Malheureusement, la création des programmes et des allocations budgétaires n'a pas donné lieu à une mise en œuvre efficace. Le 18 décembre 2017, la Cour a publié un autre rapport de suivi, ordonnance 737, axé sur les problèmes des femmes déplacées abordés dans les ordonnances 092, 098 et 009, persistant dans le contexte de la Colombie post-conflit.

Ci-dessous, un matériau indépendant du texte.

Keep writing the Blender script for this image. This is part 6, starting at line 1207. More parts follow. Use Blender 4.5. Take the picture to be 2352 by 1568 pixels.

Dans ce suivi, la Cour a attribué la note « faible » à la réponse du gouvernement national, ne trouvant aucune information ou preuve convaincante que les treize programmes avaient été mis en place, ni que les présomptions constitutionnelles avaient été effectivement appliquées. En ce qui concerne la création et la mise en œuvre des treize programmes, en 2017 : « 85 % des actions étaient achevées à 100 %, 3 % des actions présentaient des progrès significatifs entre 80 et 99 %, tandis que 9 % du nombre total d'actions se situaient entre 80 et 99 %, tandis que 9 % des actions restantes présentaient des progrès inférieurs à 80 % de conformité, et 3 % ne présentaient aucun progrès et 3 % n'ont pas fait l'objet d'un rapport. » En ce qui concerne les ordonnances de protection individuelles requises par la Cour pour 600 femmes, en 2017, seules 100 de ces femmes avaient été correctement prises en charge.

Importance de la jurisprudence: 

Avec l'affaire Ordonnance 092, la Cour a mis en lumière, caractérisé et classifié les effets des déplacements forcés et des conflits armés internes sur les femmes. Alors que les femmes représentent une part nettement disproportionnée de la population déplacée, ce n'est qu'avec cet arrêt que les femmes déplacées ont été reconnues comme des titulaires de droits souffrant d'impacts spécifiques du conflit, ainsi que la reconnaissance de la nature systémique de la violence et de la discrimination fondées sur le genre qu'elles subissent. Cette reconnaissance permet à l'État colombien d'adapter les réparations et les recours à ces blessures spécifiques, qui leur sont propres.